It’s well known that the Duchess of Cambridge has a passion for photography and loves to share photos of her family whenever she can.

Because she consistently shares candid pictures of her kids, experts think that she's made paparazzi photos of her children less important than ever.

The Duchess, 39, marked Prince George’s eighth birthday today with a new photograph in a sweet tribute to his late great-grandfather the Duke of Edinburgh, in which the future king is perched on the bonnet of a Land Rover Defender wearing a striped polo-style top and shorts.

Prince Philip, who died in April a few months short of his 100th birthday, regularly drove Land Rovers and during his funeral the duke’s coffin was carried by a specially adapted defender which he helped design.

The photo was taken earlier this month in Norfolk, where the Cambridges have been spending time with their children, George, 8, Charlotte, 6, and Louis, 3.


While Kate is clearly fond of putting her family in front of the lens, she revealed that sometimes her children wish she would put her camera down. Speaking to a finalist of her Hold Still photography contest, the duchess said about George, Charlotte and Louis: “Everyone’s like, ‘Mummy, please stop taking photographs’.”

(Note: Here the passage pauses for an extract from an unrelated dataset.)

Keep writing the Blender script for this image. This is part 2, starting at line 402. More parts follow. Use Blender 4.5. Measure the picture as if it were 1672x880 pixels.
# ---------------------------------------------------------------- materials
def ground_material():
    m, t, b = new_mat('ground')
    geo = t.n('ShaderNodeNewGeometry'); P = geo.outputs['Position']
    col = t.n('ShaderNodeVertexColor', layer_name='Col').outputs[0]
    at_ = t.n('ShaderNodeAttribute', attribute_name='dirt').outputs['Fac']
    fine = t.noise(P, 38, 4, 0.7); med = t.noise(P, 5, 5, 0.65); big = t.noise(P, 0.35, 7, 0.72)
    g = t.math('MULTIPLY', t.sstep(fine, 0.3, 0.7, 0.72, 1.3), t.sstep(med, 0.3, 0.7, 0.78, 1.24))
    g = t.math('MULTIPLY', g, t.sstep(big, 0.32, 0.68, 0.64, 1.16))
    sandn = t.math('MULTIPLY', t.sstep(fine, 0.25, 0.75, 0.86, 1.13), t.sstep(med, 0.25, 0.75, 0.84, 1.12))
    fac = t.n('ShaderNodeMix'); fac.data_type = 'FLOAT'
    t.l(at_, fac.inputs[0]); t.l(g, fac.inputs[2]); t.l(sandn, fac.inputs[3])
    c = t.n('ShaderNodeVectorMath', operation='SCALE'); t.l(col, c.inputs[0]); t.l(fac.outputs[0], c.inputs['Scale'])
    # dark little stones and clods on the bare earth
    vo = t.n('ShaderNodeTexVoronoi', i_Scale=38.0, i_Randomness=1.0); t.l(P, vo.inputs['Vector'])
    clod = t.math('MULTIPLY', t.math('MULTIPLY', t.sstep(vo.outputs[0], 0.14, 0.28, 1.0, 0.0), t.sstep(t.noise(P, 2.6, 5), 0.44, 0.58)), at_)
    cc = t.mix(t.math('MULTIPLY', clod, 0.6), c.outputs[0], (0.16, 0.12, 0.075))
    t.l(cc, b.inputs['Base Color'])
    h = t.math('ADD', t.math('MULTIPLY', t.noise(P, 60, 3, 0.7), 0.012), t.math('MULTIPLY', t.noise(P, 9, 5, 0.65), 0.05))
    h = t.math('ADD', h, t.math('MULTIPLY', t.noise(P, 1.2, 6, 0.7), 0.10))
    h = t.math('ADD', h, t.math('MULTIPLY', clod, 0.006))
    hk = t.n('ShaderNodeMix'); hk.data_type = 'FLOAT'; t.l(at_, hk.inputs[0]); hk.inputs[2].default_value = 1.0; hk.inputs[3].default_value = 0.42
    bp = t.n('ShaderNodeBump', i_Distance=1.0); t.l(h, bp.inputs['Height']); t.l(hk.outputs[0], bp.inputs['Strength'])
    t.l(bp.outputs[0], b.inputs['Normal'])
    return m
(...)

On Prince William’s birthday last year in June 2020, Kate shared candid photos of her family enjoying the sun and fresh air in Norfolk. The photos featured all three children piled on top of their dad, Prince William, as well as a shot of George, Charlotte and Louis with Prince William on a large swing in their yard.

HRH The Duchess of Cambridge


Royal expert Camilla Tominey said that Kate sharing photos like these has “killed, stone dead, the market for paparazzi shots.”


Meanwhile, in an article written for the Telegraph Tominey explained: “Why would any newspapers or magazines want to run grainy long-lens images of the royals in private when they themselves are willing to serve up crystal clear Instagram-style shots?”

She continued: “Of course there still is, and always will be, a place for experienced lensmen and women to capture the big royal moments. However, it has always been these more candid camera shots that the public has craved.

“When it comes to seeing the 'real' royals behind their public personas, the Duchess is fast becoming the monarchy's leading chronicler of modern royal life,” she added.